#### REQUEST:
Restate verbatim the lines between the one holding "best = min((abs((onleft(d" and the one holding "0.6)), lb, 'post', 'wall posts')", both included, and no others.

#### RECORDED DATA:
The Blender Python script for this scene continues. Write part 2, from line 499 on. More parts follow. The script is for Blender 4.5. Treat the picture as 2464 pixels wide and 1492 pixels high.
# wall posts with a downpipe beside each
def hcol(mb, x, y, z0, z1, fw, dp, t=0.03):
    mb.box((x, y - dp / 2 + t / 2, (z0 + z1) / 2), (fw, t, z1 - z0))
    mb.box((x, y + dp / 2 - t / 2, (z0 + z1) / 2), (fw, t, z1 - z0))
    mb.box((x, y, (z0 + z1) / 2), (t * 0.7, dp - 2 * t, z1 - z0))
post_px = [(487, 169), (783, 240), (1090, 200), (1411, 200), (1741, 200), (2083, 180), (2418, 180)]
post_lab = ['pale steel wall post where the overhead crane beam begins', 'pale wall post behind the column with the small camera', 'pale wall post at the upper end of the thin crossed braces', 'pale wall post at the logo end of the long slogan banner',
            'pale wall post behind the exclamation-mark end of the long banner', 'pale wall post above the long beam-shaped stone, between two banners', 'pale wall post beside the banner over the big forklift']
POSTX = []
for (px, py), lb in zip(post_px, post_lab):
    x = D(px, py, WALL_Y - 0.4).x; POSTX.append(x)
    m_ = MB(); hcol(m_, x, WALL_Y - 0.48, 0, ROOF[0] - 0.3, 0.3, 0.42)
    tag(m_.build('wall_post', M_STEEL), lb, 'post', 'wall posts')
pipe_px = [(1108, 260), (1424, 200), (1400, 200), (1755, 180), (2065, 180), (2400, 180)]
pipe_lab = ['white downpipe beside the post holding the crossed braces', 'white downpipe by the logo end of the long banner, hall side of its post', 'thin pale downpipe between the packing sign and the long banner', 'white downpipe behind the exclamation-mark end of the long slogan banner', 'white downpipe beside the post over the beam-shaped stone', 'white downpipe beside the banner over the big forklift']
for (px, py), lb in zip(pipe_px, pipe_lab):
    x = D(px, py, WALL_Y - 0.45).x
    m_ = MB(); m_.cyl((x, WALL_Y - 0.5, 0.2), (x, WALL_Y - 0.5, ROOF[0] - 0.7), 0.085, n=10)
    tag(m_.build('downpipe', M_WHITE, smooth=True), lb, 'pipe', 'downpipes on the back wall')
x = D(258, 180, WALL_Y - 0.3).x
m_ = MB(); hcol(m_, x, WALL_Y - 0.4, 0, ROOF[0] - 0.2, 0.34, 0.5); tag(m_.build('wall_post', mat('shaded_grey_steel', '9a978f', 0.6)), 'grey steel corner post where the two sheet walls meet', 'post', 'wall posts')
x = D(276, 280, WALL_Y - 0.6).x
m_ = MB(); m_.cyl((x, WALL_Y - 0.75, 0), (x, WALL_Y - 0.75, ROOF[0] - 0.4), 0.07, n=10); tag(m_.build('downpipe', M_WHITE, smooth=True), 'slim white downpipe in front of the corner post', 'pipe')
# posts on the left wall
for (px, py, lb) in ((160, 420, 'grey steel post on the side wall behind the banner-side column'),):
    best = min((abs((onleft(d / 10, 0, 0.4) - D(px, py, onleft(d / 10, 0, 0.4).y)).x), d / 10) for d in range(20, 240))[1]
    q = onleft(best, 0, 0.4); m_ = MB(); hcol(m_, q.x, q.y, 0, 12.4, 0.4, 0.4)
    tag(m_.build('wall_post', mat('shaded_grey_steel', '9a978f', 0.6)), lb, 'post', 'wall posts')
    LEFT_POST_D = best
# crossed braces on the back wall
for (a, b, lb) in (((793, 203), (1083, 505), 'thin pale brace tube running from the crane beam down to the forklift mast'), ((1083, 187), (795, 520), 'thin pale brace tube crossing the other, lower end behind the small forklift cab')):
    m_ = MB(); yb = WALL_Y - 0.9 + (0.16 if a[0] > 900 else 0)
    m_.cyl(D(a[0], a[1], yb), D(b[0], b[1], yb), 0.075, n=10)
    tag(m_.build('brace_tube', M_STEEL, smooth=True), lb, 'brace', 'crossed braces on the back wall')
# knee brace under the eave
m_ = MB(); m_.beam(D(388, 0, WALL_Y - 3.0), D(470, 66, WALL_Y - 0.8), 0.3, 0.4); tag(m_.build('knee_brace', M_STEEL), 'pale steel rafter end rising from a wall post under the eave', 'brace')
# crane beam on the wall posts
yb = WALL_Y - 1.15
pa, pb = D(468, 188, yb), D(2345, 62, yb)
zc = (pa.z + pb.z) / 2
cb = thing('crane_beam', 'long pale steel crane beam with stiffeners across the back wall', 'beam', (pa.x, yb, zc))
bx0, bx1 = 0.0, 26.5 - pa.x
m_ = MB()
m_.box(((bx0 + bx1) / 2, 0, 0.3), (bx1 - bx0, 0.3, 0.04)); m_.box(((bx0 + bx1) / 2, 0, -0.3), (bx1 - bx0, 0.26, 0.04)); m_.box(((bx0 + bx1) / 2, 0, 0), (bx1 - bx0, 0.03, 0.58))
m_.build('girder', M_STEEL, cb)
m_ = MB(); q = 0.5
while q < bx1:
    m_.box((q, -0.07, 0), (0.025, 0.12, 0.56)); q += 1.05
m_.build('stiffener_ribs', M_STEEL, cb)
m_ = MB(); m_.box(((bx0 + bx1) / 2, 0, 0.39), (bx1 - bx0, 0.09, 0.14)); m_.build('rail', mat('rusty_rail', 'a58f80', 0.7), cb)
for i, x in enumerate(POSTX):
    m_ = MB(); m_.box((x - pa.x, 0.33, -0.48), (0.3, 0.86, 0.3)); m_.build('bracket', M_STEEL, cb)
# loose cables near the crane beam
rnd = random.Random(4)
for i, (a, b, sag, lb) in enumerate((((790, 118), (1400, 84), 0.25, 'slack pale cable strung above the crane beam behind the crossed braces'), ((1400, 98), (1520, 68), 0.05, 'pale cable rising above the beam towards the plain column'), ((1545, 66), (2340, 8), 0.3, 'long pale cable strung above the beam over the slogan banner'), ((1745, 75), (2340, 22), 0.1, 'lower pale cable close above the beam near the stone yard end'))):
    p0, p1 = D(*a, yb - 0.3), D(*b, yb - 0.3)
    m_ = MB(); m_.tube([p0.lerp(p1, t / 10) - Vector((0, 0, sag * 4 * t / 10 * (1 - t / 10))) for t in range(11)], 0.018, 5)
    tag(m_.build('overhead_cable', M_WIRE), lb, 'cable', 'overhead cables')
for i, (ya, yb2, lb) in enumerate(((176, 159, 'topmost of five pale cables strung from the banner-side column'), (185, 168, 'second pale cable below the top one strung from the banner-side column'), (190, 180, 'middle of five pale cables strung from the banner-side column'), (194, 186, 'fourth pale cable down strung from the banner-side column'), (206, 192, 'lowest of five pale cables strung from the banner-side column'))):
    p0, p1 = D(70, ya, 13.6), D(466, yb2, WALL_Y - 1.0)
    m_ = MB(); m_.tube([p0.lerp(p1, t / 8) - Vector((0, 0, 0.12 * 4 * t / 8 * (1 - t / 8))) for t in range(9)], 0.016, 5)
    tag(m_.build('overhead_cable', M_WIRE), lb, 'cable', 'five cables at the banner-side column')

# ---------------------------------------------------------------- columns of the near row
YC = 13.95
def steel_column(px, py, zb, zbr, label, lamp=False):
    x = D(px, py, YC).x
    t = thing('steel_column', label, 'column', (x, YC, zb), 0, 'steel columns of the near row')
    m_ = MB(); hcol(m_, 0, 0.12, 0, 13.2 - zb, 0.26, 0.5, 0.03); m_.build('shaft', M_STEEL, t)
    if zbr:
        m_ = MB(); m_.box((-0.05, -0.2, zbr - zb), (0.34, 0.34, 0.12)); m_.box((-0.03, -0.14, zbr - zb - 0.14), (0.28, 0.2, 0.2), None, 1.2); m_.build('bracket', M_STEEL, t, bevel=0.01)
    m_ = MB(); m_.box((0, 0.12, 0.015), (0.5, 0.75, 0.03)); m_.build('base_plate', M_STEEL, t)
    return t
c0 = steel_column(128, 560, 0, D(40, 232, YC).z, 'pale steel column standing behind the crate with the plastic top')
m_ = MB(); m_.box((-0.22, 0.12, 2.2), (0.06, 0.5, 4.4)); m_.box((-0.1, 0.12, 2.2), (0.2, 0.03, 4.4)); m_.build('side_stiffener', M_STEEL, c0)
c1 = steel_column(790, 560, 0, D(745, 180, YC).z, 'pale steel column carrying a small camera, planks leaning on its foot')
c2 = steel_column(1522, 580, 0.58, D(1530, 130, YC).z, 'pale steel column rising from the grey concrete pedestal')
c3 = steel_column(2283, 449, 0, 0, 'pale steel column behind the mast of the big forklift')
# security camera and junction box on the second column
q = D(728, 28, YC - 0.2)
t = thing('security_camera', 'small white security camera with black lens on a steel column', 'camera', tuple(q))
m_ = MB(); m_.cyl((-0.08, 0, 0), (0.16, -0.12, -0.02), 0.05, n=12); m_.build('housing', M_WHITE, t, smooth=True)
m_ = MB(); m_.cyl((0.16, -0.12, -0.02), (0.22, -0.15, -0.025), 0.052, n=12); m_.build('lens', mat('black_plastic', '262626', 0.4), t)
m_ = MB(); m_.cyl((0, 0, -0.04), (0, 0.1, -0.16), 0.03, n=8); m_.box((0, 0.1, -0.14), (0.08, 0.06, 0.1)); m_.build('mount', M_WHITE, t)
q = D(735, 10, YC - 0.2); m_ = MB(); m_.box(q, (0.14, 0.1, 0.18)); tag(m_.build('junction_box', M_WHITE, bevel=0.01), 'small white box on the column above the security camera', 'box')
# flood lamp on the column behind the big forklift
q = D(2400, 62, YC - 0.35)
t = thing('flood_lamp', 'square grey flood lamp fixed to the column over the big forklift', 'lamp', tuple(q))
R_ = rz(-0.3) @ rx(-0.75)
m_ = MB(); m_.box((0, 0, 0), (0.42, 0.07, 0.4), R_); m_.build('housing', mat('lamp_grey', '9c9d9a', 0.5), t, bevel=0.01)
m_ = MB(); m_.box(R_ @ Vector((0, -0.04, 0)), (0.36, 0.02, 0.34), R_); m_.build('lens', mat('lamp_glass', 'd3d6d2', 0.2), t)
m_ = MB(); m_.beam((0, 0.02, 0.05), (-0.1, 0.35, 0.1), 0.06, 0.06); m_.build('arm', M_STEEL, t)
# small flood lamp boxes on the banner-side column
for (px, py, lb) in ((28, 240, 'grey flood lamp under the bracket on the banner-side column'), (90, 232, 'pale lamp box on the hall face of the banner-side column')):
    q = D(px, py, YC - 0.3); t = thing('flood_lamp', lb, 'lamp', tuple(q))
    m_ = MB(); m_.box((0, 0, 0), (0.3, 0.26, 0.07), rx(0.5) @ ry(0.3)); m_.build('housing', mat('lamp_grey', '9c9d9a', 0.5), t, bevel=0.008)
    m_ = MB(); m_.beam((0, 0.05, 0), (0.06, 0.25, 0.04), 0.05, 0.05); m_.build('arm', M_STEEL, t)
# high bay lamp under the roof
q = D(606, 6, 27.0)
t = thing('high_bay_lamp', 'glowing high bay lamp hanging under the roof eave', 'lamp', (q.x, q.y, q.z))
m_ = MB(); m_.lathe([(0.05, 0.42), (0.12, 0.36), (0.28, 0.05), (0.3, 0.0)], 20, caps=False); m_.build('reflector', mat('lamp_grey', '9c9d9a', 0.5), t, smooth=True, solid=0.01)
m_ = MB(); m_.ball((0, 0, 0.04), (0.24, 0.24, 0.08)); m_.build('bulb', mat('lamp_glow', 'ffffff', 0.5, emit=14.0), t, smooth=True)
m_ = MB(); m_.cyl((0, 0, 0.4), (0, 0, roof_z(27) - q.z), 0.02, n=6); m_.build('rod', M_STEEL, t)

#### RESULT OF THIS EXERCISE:
    best = min((abs((onleft(d / 10, 0, 0.4) - D(px, py, onleft(d / 10, 0, 0.4).y)).x), d / 10) for d in range(20, 240))[1]
    q = onleft(best, 0, 0.4); m_ = MB(); hcol(m_, q.x, q.y, 0, 12.4, 0.4, 0.4)
    tag(m_.build('wall_post', mat('shaded_grey_steel', '9a978f', 0.6)), lb, 'post', 'wall posts')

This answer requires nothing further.